Doch Lucha ließ sich nicht erweichen. Die Aufgaben der Integrationsbeauftragten – Koordinierung und Steuerung der Arbeit – rechtfertigten es, ein Studium zu verlangen, schrieb er zurück. Fachrichtung und Art des Abschlusses seien ja nicht vorgegeben, von daher bleibe genügend Flexibilität. Im Übrigen hätten die Kommunen noch immer jemanden gefunden. Die Vorschrift werde mithin nicht geändert. „Damit ist selbstverständlich nicht gesagt, dass Personen ohne Studienabschluss keine gute Arbeit leisten“, fügte der Grüne hinzu. Im Rahmen eines landesweiten Programms könne man aber keine „Einzelfallentscheidungen“ treffen. Unerhört blieb auch der Wunsch des Landkreistages, aus der Muss- eine Sollvorschrift zu machen.

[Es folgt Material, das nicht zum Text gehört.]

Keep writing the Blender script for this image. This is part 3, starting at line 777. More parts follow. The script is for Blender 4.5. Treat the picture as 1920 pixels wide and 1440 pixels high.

Wäre ein Atomexperte geeignet?

Nun bekommen die Kommunalverbände Rückendeckung von der Landtags-FDP. Per Anfrage erkundigte sich die Fraktion, warum „Menschen mit mittlerem Bildungsabschluss“ nicht als Integrationsbeauftragte in Frage kämen. „Im Einzelfall“ sei das natürlich nicht ausgeschlossen, antwortete Lucha, bekräftigte aber ansonsten seine harte Linie. Das Land müsse auf den wirksamen Einsatz der Steuergelder achten, Standards für die Qualifikation zeigten, wie wichtig man das Thema Integration nehme.

Doch der FDP-Abgeordnete Jürgen Keck ließ nicht locker. Lucha behaupte also ernsthaft, dass zum Beispiel ein Kernenergietechniker qua Abschluss geeignet sei? Wie erkläre er zudem, „dass die Bekleidung eines Ministeramtes ohne abgeschlossenes Studium möglich ist“, die der Stelle eines Integrationsbeauftragten hingegen nicht? Die Frage nach dem Atomexperten überging der Ressortchef in seiner jetzt vorliegenden Antwort. Minister und Abgeordnete, erläuterte er, würden „nach anderen Kriterien“ ausgewählt. Nebenbei behauptete er, vom Gemeindetag liege „keine Stellungnahme“ vor – trotz des eindringlichen Schreibens.

FDP beklagt „Formalismus“

Nicht nur das wunderte den Liberalen Keck, ebenso wie das Ausweichen auf seine „provokante Frage“. Es sei für ihn „nicht nachvollziehbar“, warum ein akademischer Abschluss für einen kommunalen Integrationsbeauftragten unverzichtbar sein solle. Da gehe beim grünen Sozialminister „Formalismus vor tatsächlicher Eignung“.

Vielleicht sollte die mitregierende CDU ihn einmal an den Appell der Kanzlerin erinnern.